Twenty Cent (1875-1878)

The American twenty-cent piece was a coin struck from 1875 to 1878, but only for collectors in the final two years. Proposed by Nevada Senator John P. Jones, it proved a failure due to confusion with the quarter, with which it was close in size.

In 1874, the newly elected Senator Jones began pressing for a twenty-cent piece, which he stated would alleviate the shortage of small change in the Far West. The bill passed Congress, and Mint Director Henry Linderman ordered pattern coins struck. Linderman eventually decided on an obverse similar to that of other silver coins.

Although the coins had a smooth edge, rather than reeded as with other silver coins, the new piece was close to the size of, and immediately confused with, the quarter.
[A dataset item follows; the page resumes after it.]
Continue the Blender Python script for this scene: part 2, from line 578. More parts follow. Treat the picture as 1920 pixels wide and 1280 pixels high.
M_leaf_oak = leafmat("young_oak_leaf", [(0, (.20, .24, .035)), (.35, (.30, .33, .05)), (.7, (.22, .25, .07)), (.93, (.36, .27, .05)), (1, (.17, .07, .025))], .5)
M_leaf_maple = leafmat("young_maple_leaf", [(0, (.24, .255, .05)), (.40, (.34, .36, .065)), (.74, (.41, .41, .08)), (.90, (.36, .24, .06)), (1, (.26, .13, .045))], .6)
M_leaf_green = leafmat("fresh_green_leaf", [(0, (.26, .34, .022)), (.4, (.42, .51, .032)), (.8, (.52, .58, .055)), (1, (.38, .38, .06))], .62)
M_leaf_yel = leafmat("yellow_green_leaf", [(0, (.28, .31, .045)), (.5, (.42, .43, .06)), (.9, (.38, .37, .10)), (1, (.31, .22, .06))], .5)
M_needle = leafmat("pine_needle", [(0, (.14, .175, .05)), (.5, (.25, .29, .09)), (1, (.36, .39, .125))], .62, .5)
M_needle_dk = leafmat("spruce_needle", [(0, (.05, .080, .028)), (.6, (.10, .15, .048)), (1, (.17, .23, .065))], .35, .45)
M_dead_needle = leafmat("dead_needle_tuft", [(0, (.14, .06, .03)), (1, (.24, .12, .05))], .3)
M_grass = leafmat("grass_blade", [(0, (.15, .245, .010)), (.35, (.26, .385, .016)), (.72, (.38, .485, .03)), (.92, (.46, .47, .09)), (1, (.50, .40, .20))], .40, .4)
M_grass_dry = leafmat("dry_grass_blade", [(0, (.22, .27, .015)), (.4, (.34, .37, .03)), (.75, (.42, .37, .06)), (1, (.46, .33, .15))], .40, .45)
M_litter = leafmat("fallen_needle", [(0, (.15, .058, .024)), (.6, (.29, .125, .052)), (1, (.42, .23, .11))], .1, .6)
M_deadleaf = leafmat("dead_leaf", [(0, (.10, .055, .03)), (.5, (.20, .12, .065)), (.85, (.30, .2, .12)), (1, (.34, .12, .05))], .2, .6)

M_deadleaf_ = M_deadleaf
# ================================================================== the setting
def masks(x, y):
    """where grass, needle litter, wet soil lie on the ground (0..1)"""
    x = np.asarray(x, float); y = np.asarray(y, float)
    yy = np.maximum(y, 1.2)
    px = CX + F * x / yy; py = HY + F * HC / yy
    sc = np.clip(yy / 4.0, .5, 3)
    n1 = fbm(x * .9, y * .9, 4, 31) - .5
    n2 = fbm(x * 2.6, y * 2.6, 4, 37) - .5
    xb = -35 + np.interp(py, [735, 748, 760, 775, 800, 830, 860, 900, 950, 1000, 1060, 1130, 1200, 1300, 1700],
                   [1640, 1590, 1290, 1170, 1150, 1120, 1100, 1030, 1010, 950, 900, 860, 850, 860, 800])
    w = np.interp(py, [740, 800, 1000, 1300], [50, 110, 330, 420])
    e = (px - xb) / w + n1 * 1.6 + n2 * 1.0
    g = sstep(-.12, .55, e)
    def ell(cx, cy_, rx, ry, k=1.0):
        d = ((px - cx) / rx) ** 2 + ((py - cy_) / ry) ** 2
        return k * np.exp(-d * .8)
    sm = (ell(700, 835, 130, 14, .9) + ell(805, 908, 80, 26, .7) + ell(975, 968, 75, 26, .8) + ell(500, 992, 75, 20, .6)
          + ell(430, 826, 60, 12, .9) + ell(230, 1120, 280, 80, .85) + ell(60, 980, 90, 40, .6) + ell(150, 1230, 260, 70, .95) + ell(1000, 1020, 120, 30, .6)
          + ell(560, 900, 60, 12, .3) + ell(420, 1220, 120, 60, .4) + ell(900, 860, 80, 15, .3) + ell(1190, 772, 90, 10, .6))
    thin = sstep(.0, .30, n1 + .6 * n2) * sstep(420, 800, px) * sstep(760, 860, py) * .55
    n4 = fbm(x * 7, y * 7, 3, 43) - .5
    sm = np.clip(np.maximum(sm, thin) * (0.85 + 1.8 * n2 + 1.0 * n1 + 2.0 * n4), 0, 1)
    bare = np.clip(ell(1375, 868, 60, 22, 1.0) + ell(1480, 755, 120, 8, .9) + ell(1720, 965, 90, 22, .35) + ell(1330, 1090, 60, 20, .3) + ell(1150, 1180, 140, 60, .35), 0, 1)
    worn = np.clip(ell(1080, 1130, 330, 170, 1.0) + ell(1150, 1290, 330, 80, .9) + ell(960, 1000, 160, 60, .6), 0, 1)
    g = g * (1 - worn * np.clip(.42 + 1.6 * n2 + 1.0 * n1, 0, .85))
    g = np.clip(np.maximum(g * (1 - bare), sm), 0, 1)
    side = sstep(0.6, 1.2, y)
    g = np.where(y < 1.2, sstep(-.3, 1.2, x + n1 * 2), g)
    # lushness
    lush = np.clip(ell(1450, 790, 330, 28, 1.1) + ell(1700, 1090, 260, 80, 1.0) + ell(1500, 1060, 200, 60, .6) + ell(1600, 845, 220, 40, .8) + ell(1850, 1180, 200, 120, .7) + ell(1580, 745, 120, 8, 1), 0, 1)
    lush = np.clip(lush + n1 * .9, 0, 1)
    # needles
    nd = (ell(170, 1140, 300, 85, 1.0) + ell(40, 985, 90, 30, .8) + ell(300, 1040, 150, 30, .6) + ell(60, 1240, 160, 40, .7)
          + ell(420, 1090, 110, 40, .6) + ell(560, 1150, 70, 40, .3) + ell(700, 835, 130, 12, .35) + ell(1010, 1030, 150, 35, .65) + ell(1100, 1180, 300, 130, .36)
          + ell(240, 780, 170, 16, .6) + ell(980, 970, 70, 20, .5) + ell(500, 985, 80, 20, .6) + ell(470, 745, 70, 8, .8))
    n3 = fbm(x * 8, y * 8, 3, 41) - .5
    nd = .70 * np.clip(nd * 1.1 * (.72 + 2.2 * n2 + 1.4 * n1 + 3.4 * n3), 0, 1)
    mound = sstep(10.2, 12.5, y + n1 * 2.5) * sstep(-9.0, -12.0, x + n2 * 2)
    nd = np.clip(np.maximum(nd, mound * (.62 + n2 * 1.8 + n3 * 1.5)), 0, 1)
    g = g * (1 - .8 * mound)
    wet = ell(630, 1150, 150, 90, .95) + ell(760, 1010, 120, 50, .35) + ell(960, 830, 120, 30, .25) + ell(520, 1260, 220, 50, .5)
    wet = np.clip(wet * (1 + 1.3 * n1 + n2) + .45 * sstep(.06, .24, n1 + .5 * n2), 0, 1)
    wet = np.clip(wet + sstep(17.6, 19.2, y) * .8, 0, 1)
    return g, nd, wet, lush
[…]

Adding to the bewilderment, the obverse, or “heads”, sides of both coins were almost identical. After the first year, in which over a million were minted, there was little demand, and the denomination was abolished in 1878. At least a third of the total mintage was later melted by the government. Numismatist Mark Benvenuto called the twenty-cent piece “a chapter of U.S. coinage history that closed almost before it began”.

A twenty-cent piece had been proposed as early as 1791, and again in 1806, but had been rejected. The 1806 bill, introduced by Connecticut Senator Uriah Tracy, sought both a two-cent piece and a “double dime”. It was opposed by Mint Director Robert Patterson, though his opposition was more to the two-cent piece, which Tracy proposed be struck in billon, low-grade silver that would be difficult to recover when melting the coins. The bill passed the Senate twice, in 1806 and 1807, but did not pass the House of Representatives. No twenty-cent piece was issued prior to the 1870s, but Americans were familiar with the denomination as the two reales piece struck in Spain, known as a “pistareen” in the United States, passed for twenty cents (its Spanish Colonial equivalent passed for a quarter).

Several factors converged to make possible a twenty-cent piece in the 1870s. The first was a shortage of small change in the Far West, where base-metal coins did not circulate. Government payments in silver or gold had been suspended during the economic chaos caused by the Civil War—coins containing precious metal were hoarded except on the Pacific Coast, and did not pass at face value in trade. Although the base-metal nickel was not widely accepted in the Far West, the silver half dime had been struck in increasing numbers at the San Francisco Mint until the silver coin, which did not circulate in the East, was abolished by Congress in 1873. A shortage of small change resulted, especially as half dimes were used in the jewelry trade; customers complained they could not get full change for an item costing ten cents for which they paid with a quarter. Prices in the West were sometimes in bits (121⁄2 cents, based on the old Spanish colonial real, although those pieces no longer circulated), adding to the change problem. Numismatist David Lange states that a shipment of nickels out West could have solved everything, but that they might not have been accepted due to the prejudice against money which did not contain precious metal.

A second factor was the anxiety of Congress to see more silver made into coin. This was due to pressure from mining and other interests. The Coinage Act of 1873 ended the practice of allowing silver producers to have their bullion struck into silver dollars and returned to them. Although producers had not deposited much silver in the years before 1873 due to high market prices, Director of the Mint Henry Linderman foresaw that those prices would fall as mines became accessible due to the completion of the transcontinental railroad across the United States, and that the resultant coinage would inflate the currency. He quietly urged Congress to end the practice, which it did. Within a year, silver prices had dropped, and producers tried vainly to deposit bullion at the mints for conversion into legal tender. Mining interests sought other means of selling silver to the government.
Senator John P. Jones

The third was American interest in aligning its currency with the Latin Monetary Union and to bring its weights for coinage into the metric system. Several times in the 1860s and 1870s, the Bureau of the Mint struck pattern coins that might be used if America joined, in some cases with the equivalent in foreign money struck as part of the design. The twenty-cent piece would be equivalent to one French franc in that system, and if in proportion to the smaller silver coins being struck, would weigh five grams, a fact which appealed to advocates of the metric system in Congress. Another purpose for a large issue of silver coins, regardless of denomination, was to retire the Fractional currency—low-value paper money or “shinplasters”. Congress passed legislation in 1875 and 1876 for large quantities of silver coins for this purpose.

The father of the twenty-cent piece was Nevada Senator John P. Jones. Part-owner of the Crown Point Mine, he had been elected to the Senate in 1873; on February 10, 1874, he introduced a bill to authorize a twenty-cent piece, one of his first legislative endeavors. In advocating for the proposal, he cited the lack of small change in the West. It was endorsed by Mint Director Linderman; according to numismatic historian Walter Breen, “other legislators went along with it, largely as a favor to Sen. Jones”. The bill was signed into law by President Ulysses S. Grant on March 3, 1875. Like other denominations of silver coin, the twenty-cent piece was made legal tender up to five dollars.